Saturday, March 26, 2005

Tainted Honor

Being AWOL is a serious charge for a Marine. So why did Harpers place a group of Marine recruits reporting for basic training on the cover of their magazine for a story about military deserters?

The cover photo, taken at Parris Island, S.C., shows seven Marines lined up in their T-shirts, shorts and socks. They are not identified in photo credits or in the article. In fact, Harper's says the Marines are not meant to depict people in the article.

"We are decorating pages," said Giulia Melucci, the magazine's vice president for public relations. "We are not saying the soldiers are AWOL. Our covers are not necessarily representative."

A media observer said using real people as "decorations" for a story about deserters might go too far.

"Going AWOL is not a favorable or positive thing," said Kenny Irby, visual journalism group leader at the Poynter Institute for Media Studies, which owns the St. Petersburg Times.

Another issue is that the photograph was altered. One recruit's image appears lighter than the others, as if he were disappearing.


Gee, would you "decorate pages" with random photos for a story about sexual predators? Come on, people, think about what you are doing. You are implicitly charging them with a crime on the cover of your magazine. You are accusing them of cowardice in time of war and the betrayal of their oath "to uphold protect and defend the Constitution of the United States from all enemies, foreign and domestic."

And consider how one Marine in particular feels about being depicted as "fading away" from his comrades in arms.

Lance Cpl. Britian Kinder, an active Marine who asked that his base not be identified, is upset.

"It does make me pretty angry that they would do something like this. I'm pretty much upset that they would do this without my consent."

Kinder's father believes the magazine should correct the impression it has made of his son.

"People recognize this picture," said Mickey Kinder of Pinch, W.Va. "Put another picture of him in the magazine and do a retraction. He's not AWOL."
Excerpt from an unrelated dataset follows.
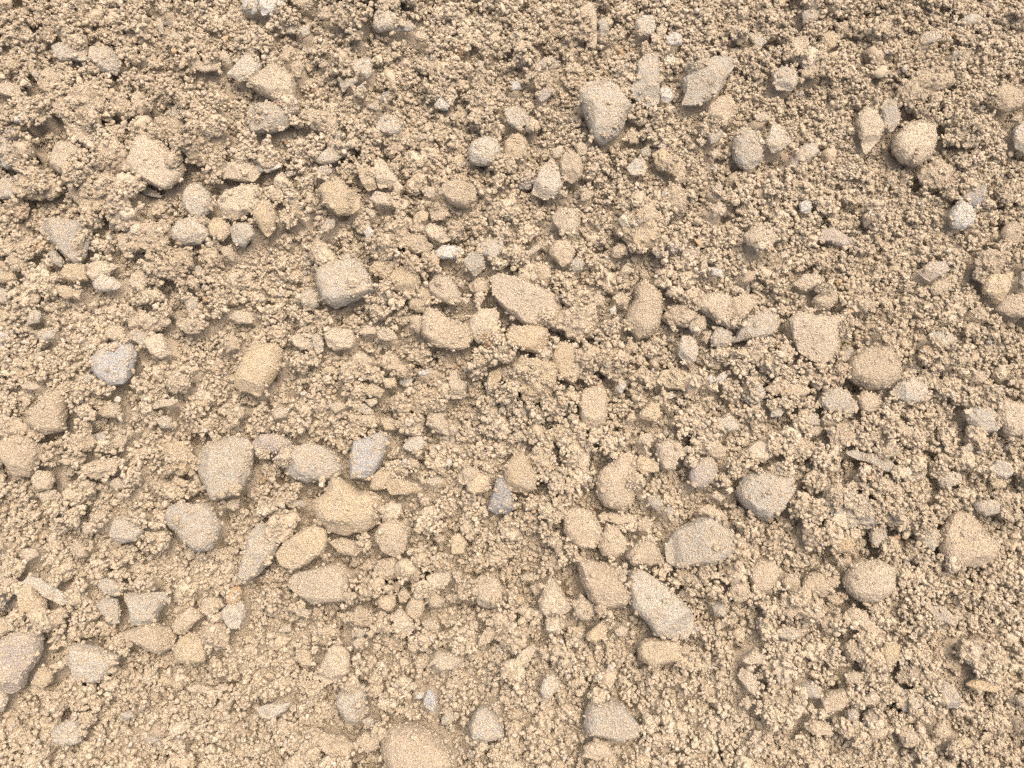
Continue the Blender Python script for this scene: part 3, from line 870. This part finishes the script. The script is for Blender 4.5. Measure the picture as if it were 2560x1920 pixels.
def terrain(x, y):                                    # the lie of the land, survey units
    x = np.asarray(x, float); y = np.asarray(y, float)
    p = np.stack([x.ravel() / 520, y.ravel() / 520, np.zeros(x.size)], 1)
    z = 13 * fbm(p, 3, 2).reshape(x.shape)
    e = np.clip((x - 500) / 900, 0, None)
    z = z - 60 * e ** 1.5 - 30 * np.clip((y - 400) / 900, 0, None) ** 1.5
    e2 = np.clip((-900 - x) / 500, 0, None)
    return z - 12 * e2 ** 1.5

def to_ground(px, py, lift=0.0):                      # photo survey point -> place on the ground
    ct, st = math.cos(TILT), math.sin(TILT)
    u = np.asarray(px, float) - 1280
    v = 960 - np.asarray(py, float)
    dx, dy, dz = u, v * ct + FOC * st, v * st - FOC * ct
    z = np.zeros_like(u)
    for _ in range(4):
        t = (z + lift - CAM[2]) / dz
        x = CAM[0] + dx * t
        y = CAM[1] + dy * t
        z = terrain(x, y)
    return x, y

# ---------------------------------------------------------------- height field in which everything is laid down
CELL = 3.0
X0, X1, Y0, Y1 = -1560.0, 1560.0, -1140.0, 1290.0
NX, NY = int((X1 - X0) / CELL) + 1, int((Y1 - Y0) / CELL) + 1
gx = X0 + CELL * np.arange(NX)
gy = Y0 + CELL * np.arange(NY)
GX, GY = np.meshgrid(gx, gy)
H = terrain(GX, GY)
# crumb-sized unevenness and pores of the bed
q = np.stack([GX.ravel() / 75, GY.ravel() / 75, np.zeros(GX.size)], 1)
rough = fbm(q, 11, 3, .62).reshape(GX.shape)
H = H + 11 * rough
pores = np.zeros_like(H)
for _ in range(2600):
    cx, cy = RNG.uniform(X0, X1), RNG.uniform(Y0, Y1)
    r = RNG.uniform(6, 16)
    i0, i1 = int((cx - r - X0) / CELL), int((cx + r - X0) / CELL) + 2
    j0, j1 = int((cy - r - Y0) / CELL), int((cy + r - Y0) / CELL) + 2
    if i0 < 0 or j0 < 0 or i1 > NX or j1 > NY:
        continue
    a = RNG.uniform(0, math.pi); e = RNG.uniform(.5, 1)
    ddx, ddy = GX[j0:j1, i0:i1] - cx, GY[j0:j1, i0:i1] - cy
    d2 = ((ddx * math.cos(a) + ddy * math.sin(a)) ** 2 + ((ddy * math.cos(a) - ddx * math.sin(a)) / e) ** 2) / r ** 2
    w = np.clip(1 - d2, 0, 1)
    pores[j0:j1, i0:i1] = np.maximum(pores[j0:j1, i0:i1], w)
H -= 36 * np.sqrt(pores)
BED = H.copy()
STONE = np.zeros(H.shape, bool)
COV = np.ones_like(H)                                 # how readily sand stays there (low on bare stone)
FINE = np.full_like(H, .13)

# ---------------------------------------------------------------- stones
def parse():
    out = []
    k = 640 / 2212.0
    for key, txt in DATA.items():
        if key == 'P':
            ox = oy = 0; f = 1.0
        else:
            ox = int(key[1]) * 640; oy = (0, 440, 920, 1400)[int(key[0])]; f = k
        for ln in txt.strip().splitlines():
            h, pts = ln.split('|')
            code, _, mark = h.partition('=')
            p = np.array([[float(a) for a in t.split(',')] for t in pts.split()]) * f + (ox, oy)
            xs, ys = p[:, 0], p[:, 1]
            area = abs(np.dot(xs, np.roll(ys, -1)) - np.dot(ys, np.roll(xs, -1))) / 2
            c = p - p.mean(0)
            ev = np.sqrt(np.linalg.eigvalsh(np.cov(c.T)))
            out.append(dict(col=code[0], form=code[1], mark=mark, poly=p, area=area, c=p.mean(0), asp=ev[1] / max(ev[0], 1e-6)))
    return out

STONES = parse()
STONES.sort(key=lambda s: -s['area'])
SHAPE = {  # height/size, profile exponents, facets, roughness, sand cover, sink
    's': (.34, 4.2, 1.7, 5, .012, .07, .08), 'r': (.36, 3.2, 2.0, 3, .014, .07, .06), 'f': (.24, 7.0, 1.6, 2, .010, .05, .12),
    'k': (.36, 7.0, 1.5, 3, .010, .05, .06), 'c': (.36, 2.6, 2.0, 0, .085, .45, .06), 'u': (.30, 3.2, 1.8, 3, .020, .15, -.18)}

def ray_radius(poly, th):
    """distance from the origin to the outline along each direction"""
    a = poly; b = np.roll(poly, -1, 0)
    r = np.full(th.shape, np.inf)
    cx, sx = np.cos(th), np.sin(th)
    best = np.zeros_like(th)
    for (ax, ay), (bx, by) in zip(a, b):
        ex, ey = bx - ax, by - ay
        den = cx * ey - sx * ex
        den = np.where(np.abs(den) < 1e-9, 1e-9, den)
        t = (ax * ey - ay * ex) / den
        s = (ax * sx - ay * cx) / den
        ok = (t > 0) & (s >= -1e-6) & (s <= 1 + 1e-6)
        best = np.where(ok & (t > best), t, best)
    bad = best <= 0
    if bad.any():
        best[bad] = np.median(best[~bad]) if (~bad).any() else 10
    return best

def stone_mesh(st, idx):
    hk, pe, qe, nf, rg, cov, sink = SHAPE[st['form']]
    x, y = to_ground(st['poly'][:, 0], st['poly'][:, 1], 12.0)
    P = np.stack([x, y], 1)
    cen = P.mean(0)
    size = math.sqrt(st['area'])
    rng = np.random.default_rng(1000 + idx)
    nth = 112 if size > 75 else (72 if size > 40 else 40)
    nt_, nb = (34, 7) if size > 75 else ((22, 5) if size > 40 else (12, 4))
    th = np.linspace(0, 2 * math.pi, nth, endpoint=False)
    R = ray_radius(P - cen, th) * 1.05
    # soften the corners of the outline a little, then roughen it
    ker = (.25, .5, .25)
    for _ in range({'c': 2, 'r': 1}.get(st['form'], 0)):
        R = ker[0] * np.roll(R, 1) + ker[1] * R + ker[2] * np.roll(R, -1)
    R = R * (1 + (.018 if st['form'] != 'c' else .06) * vnoise(np.stack([np.cos(th) * 3, np.sin(th) * 3, th * 0 + idx], 1), idx))
    hh = hk * size * rng.uniform(.85, 1.2) * min(1.0, 1.35 / math.sqrt(max(st['asp'], 1)))
    rho_t = np.sin(np.linspace(0, math.pi / 2, nt_ + 1))          # closer rows towards the rim
    rows = []
    for rr in rho_t[1:]:
        zz = hh * (1 - min(rr, 1) ** pe) ** (1 / qe)
        rows.append(np.stack([R * rr * np.cos(th), R * rr * np.sin(th), np.full(nth, zz)], 1))
    for b_ in range(1, nb + 1):
        f = b_ / nb
        rr = 1 - f ** 2.2 * .55
        rows.append(np.stack([R * rr * np.cos(th), R * rr * np.sin(th), np.full(nth, -hh * .75 * f)], 1))
    V = np.concatenate([np.array([[0, 0, hh]]), *rows, np.array([[0, 0, -hh * .8]])], 0)
    # broken facets: cut the top by tilted planes
    if nf:
        rm = R.mean()
        az0 = rng.uniform(0, 2 * math.pi)
        for f in range(nf):
            az = -math.pi / 2 + rng.normal(0, .35) if (f == 0 and rng.random() < .65) else az0 + f * 2 * math.pi / nf + rng.normal(0, .5)
            sl = rng.uniform(.12, .38) if f % 2 else rng.uniform(.6, 1.2)
            off = rng.uniform(.42, .8) if sl > .45 else rng.uniform(-.15, .25)
            d = V[:, 0] * math.cos(az) + V[:, 1] * math.sin(az)
            pl = hh * .97 - sl * (d - off * rm)
            top = V[:, 2] > -hh * .2
            V[top, 2] = np.minimum(V[top, 2], np.maximum(pl[top], hh * .10))
        # slight overall lean
    lean = rng.normal(0, .07, 2)
    V[:, 2] += V[:, 0] * lean[0] + V[:, 1] * lean[1]
    # relief
    nrm = V / np.maximum(np.linalg.norm(V, axis=1, keepdims=True), 1e-6)
    k = 3.2 / size if st['form'] != 'c' else 5.5 / size
    g = fbm(V * k + idx * 3.7, idx, 3, .55)
    V = V + nrm * (g * rg * size)[:, None]
    if st['form'] == 'c':
        V += nrm * (4.0 * (1 - 2.2 * np.abs(vnoise(V / 15.0 + idx, idx + 5))) + 1.6 * vnoise(V / 6.0 + idx, idx + 9))[:, None]
    else:
        V += nrm * (1.5 * vnoise(V / 17.0 + idx, idx + 5) + 1.5 * (.4 - np.abs(vnoise(V / 8.0 + idx, idx + 9))) + 1.1 * vnoise(V / 4.0 + idx, idx + 13))[:, None]
    faces = []
    nr = nt_ + nb
    for j in range(nth):
        faces.append((0, 1 + j, 1 + (j + 1) % nth))
    for r_ in range(nr - 1):
        a0 = 1 + r_ * nth; b0 = a0 + nth
        for j in range(nth):
            j2 = (j + 1) % nth
            faces.append((a0 + j, b0 + j, b0 + j2, a0 + j2))
    last = 1 + (nr - 1) * nth; end = len(V) - 1
    for j in range(nth):
        faces.append((last + j, end, last + (j + 1) % nth))
    return V, faces, cen, hh, R, th, cov, sink, size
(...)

It is bad enough that the magazine decided to publish an article painting cowards and malcontents as sympathetic, even heroic, figures. What is worse is that they decided to tar smear the honorable in the process -- for not one Marine on the cover of that magazine is a deserter.

UPDATE (3/29/05): It appears that Harper's has been stung by the criticism their way. They plan on running a "clarification"
about the cover.

"We're going to print a clarification in our next issue," said Giulia Melucci, a vice president at New York-based Harper's. "We feel it needs to be clarified that these are respectable soldiers defending our country honorably. We regret any confusion it may have caused."


Note, of course, that this isn't quite an apology for defaming those pictured. Nor does it deal with the blatantly anti-military (some would say anti-American) article that the cover promoted. Maybe Harper's would consider doing an article about what is right witht he American military, along with an actual apology for their maligning the good names of "a few good men."